When Paul wrote those words, they were addressed to both men and women in the congregation. The same is true of Ephesians where Paul states: “Be in subjection to one another.” If we were to take such admonition at face value, it would, indeed appear contradictory.  However, if we have the proper perspective of what is being said, not only is the apostle’s advise reasonable, but it is also critical if headship is to be lovingly administered by husbands and respectfully accepted by wives. Among any body of people, ego gets in the way of cooperation quite frequently. This can, and often does happen among Christians as well. Therefore, Paul is cautioning believers not to behave egotistically but to display “lowliness of mind.”  And just to make sure they get the point, he adds: “Considering that others are superior to you.”

 

We should not miss the import of what Paul is saying. When he wrote: “Be in subjection to one another,” surely he did not mean that headship was no longer an issue and for that reason, men and women could also be in subjection to each another. That would be absurd!

 

It should be patently obvious that in one instance (i.e, “Be in subjection to one another”) he speaks of a mental attitude that brothers and sisters should both have. However, when he says, “Let wives be in subjection to their husbands,” headship is very clearly implied. The point Paul is making is that headship must be exercised with lowliness of mind, and that it should be accepted with lowliness of mind. In other words, without humility (on both sides) the result can be that such headship might be administered without love, perhaps even harshly and this would quite likely result in the other party chafing against it.

 

In Philippians 2:5 Paul continues to illustrate the very point he made in verse 3 of that chapter, when he spoke of “lowliness of mind”, “not doing anything out of egotism” and “considering that the others are superior to you.” Paul says: “Keep this mental attitude in you that was also in Christ Jesus” and he explains how very humble Jesus was despite the fact that he “was existing in God’s form.” Well, that is the way we must be, humble like he was. In that way, whether we have been given relative headship or are in subjection to it, we will “follow Jesus’ steps closely.”

 

The arrangement of headship which the Scriptures teach does not, in any way, belittle the dignity of women. Indeed, the dignified position of women is clearly shown in God’s word. For instance, the fact that Jehovah referred to Israel as his wife, and the Christian congregation is referred to as the bride of Christ indicates the high status of women in the eyes of God. What is more, in Galatians chapter three Paul points out that there is no difference, whatever, between men and women who have been invited into the kingdom of God. Women play a very important role in the Christian congregation, and the apostle Peter quoted Joel 2:28,29, to show how this is so. That prophecy states: “In the last days, I shall pour out some of my spirit upon every sort of flesh, and your sons and your daughters will prophesy and your young men will see visions and your old men will dream dreams; and even upon my men slaves and upon my women slaves I will pour out some of my spirit in those days, and they will prophesy,” (Acts 2:17,18).

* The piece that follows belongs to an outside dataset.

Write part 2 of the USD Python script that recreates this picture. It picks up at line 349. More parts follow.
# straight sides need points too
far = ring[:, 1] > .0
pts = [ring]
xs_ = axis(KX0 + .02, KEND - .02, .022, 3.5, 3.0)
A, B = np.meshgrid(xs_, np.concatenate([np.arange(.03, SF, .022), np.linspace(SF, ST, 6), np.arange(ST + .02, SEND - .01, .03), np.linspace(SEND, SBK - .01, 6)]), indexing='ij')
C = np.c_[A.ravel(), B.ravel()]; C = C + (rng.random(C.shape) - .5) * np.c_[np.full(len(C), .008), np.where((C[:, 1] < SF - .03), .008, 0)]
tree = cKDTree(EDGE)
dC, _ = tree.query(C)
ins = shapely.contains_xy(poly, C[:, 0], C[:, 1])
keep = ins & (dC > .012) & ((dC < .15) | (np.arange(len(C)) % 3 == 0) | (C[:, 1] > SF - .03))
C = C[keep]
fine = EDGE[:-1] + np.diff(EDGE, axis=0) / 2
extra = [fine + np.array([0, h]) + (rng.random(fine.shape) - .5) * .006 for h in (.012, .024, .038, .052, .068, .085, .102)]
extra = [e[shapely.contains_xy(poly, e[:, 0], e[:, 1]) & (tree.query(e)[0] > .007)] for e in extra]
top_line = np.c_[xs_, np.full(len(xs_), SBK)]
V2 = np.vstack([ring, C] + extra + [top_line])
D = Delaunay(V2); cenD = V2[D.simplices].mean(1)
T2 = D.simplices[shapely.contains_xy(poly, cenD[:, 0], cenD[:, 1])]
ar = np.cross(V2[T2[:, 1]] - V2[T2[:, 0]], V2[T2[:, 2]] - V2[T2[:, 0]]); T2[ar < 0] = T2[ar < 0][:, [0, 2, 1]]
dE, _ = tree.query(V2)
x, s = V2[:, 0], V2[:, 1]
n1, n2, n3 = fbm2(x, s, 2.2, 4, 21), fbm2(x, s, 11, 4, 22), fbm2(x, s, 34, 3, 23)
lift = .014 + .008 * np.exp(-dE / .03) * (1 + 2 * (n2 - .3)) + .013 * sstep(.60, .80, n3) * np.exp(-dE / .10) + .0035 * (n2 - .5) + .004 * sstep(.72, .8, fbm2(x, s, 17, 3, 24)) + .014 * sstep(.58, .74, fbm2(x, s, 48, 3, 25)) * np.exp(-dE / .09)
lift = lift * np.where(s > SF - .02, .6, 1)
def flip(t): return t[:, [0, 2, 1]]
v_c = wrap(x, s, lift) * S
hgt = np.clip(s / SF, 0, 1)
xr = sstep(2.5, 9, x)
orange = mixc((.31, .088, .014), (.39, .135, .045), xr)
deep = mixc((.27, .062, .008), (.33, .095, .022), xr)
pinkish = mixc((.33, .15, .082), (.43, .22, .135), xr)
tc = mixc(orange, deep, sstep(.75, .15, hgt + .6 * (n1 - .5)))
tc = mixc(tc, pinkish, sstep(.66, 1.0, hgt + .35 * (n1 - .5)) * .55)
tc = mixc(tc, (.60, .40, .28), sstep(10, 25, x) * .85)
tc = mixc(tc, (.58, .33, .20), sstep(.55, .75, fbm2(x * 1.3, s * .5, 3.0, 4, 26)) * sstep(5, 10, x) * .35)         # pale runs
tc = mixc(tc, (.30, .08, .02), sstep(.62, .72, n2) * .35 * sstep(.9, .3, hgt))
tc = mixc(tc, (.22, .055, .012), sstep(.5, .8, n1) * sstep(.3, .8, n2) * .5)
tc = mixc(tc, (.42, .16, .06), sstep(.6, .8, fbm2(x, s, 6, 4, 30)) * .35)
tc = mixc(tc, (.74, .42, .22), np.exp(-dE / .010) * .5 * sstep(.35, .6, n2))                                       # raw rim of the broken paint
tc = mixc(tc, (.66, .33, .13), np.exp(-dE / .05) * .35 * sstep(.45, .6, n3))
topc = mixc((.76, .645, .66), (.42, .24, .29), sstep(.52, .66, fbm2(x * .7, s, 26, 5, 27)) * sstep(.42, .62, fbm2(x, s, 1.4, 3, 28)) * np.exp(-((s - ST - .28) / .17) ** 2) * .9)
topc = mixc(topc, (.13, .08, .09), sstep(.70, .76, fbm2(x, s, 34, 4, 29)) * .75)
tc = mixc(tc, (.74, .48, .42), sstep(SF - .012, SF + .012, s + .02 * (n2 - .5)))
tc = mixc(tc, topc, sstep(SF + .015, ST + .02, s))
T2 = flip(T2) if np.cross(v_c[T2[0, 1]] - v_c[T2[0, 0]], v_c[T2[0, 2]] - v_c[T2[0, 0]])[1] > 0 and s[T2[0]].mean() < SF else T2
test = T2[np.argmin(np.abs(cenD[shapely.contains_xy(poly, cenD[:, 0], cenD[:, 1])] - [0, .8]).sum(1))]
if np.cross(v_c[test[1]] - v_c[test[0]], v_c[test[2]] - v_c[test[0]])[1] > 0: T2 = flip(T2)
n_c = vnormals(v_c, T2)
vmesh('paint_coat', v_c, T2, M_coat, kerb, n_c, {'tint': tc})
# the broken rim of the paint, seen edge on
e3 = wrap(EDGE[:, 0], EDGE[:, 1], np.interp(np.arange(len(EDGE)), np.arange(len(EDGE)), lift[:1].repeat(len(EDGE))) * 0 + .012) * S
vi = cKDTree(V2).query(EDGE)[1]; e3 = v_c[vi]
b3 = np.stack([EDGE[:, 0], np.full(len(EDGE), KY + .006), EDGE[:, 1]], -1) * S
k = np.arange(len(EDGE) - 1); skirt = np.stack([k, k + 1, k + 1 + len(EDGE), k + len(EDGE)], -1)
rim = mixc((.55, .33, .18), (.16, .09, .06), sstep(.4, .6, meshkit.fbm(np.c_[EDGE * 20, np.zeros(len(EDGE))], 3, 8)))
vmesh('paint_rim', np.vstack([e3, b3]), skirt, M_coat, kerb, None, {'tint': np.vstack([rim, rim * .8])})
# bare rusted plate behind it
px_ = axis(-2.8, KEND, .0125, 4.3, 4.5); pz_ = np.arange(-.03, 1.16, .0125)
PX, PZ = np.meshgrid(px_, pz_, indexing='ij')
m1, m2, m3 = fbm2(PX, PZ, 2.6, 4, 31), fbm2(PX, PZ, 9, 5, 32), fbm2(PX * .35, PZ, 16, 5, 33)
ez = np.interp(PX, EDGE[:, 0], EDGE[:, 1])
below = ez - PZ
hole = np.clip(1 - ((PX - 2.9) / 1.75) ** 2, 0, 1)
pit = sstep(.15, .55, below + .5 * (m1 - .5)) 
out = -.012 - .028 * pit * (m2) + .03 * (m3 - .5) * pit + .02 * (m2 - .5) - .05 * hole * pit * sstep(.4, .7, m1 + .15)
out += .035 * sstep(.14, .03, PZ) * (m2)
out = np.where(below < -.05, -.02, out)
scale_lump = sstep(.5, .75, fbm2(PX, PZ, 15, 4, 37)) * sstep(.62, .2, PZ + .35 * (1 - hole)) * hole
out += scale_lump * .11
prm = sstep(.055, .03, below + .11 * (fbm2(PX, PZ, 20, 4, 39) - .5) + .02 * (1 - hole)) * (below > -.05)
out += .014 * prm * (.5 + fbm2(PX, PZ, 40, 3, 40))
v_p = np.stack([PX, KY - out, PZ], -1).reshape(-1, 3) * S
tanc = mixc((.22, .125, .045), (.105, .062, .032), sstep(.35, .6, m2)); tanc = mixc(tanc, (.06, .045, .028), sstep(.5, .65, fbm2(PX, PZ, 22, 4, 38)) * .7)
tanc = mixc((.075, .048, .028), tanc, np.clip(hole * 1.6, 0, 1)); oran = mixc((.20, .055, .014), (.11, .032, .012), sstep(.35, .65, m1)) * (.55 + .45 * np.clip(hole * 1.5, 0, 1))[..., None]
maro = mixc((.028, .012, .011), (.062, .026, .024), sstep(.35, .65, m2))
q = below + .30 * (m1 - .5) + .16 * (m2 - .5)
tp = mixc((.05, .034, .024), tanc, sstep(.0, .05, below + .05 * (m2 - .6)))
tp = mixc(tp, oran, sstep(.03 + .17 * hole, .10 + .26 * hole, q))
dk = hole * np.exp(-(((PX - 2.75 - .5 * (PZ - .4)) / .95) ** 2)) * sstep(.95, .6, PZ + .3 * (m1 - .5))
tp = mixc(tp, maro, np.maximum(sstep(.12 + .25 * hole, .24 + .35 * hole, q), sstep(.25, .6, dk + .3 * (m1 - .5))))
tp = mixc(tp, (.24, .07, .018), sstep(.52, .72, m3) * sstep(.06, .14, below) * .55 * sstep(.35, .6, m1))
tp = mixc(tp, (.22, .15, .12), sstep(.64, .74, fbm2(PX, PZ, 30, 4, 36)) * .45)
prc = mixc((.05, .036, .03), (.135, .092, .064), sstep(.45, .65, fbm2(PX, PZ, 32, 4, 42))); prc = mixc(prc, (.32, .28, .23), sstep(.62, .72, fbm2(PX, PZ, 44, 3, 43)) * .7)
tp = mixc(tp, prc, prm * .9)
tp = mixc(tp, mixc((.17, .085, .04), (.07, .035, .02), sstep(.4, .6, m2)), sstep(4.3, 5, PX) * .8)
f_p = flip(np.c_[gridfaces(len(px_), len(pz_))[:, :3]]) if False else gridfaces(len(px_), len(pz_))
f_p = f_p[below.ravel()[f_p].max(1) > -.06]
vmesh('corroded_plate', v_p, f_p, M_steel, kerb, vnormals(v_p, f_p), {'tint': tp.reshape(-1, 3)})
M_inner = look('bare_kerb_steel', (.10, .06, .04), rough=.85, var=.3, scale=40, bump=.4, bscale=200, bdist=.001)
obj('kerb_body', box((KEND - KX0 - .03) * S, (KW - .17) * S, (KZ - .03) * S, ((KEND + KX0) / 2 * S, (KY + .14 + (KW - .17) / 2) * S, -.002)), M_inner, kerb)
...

Even in the Psalms (68:11) we read: “Jehovah himself gives the saying: The women telling the good news are a large army.”

 

It is also noteworthy that when Jesus was on earth, he showed special compassion and recognition to women.  This may have been to compensate for the general attitude that the Jews had toward women at that time.  Martha and Mary, the sisters of Lazarus, are a good example of being the object of Jesus’ affection. Another instance: After Jesus’ resurrection, the two angels who had come to the memorial tomb, did not reveal themselves to Peter and John, nor did Jesus reveal himself to them. It was after the disciples left the scene that the two angels revealed themselves to Mary Magdelene who had remained at the entrance of the tomb. She was very distressed and was crying because she felt that someone had removed the body of Jesus’ from the memorial tomb since it was empty. When Jesus saw her crying, he then revealed himself to her. At first, she thought him to be the gardener who had removed the body. When Jesus asked her, “Woman, why are you weeping? Whom are you looking for? She, imagining him to be the gardener said to him, “Sir, if you have carried him off, tell me where you have laid him, and I will take him away.” Jesus said to her: “Mary!”  Upon turning around, she said to him, in Hebrew, “Rabboni” (which means teacher!).  Jesus said to her: “Stop clinging to me.  For I have not yet ascended to the Father. But be on your way to my brothers and say to them, ‘I am ascending to my Father and your Father and to my God and your God.”

 

The above notwithstanding, God did arrange a certain order of things that entails headship. Moreover, within that arrangement, those charged with oversight of a congregation are described in the Scriptures as being males. The 12 apostles of Jesus Christ were all males, and those later appointed to be overseers and ministerial servants in the Christian congregations were males also.  (Please read Matthew 10:1-4; 1 Timothy 3:2,12).  It is for this reason that headship is very clearly delineated for us in 1 Corinthians chapter eleven.

 

While man was entrusted with relative headship, that is a responsibility that he must carry out faithfully, even as the Scriptures direct. As Jesus said, (Luke 12:48) “Indeed, everyone to whom much was given, much will be demanded of him; (then Jesus adds what most people already know), and says: “…and the one whom people put in charge of much, they will demand more than the usual of him.” 

 

In conclusion, let’s bear in mind that if a Christian husband exercises the relative authority God gave him as directed by the Scriptures, his wife will find it quite easy to be in subjection, and if she does, it will make her feel secure, contented and happy.  What is more, this is what God intended.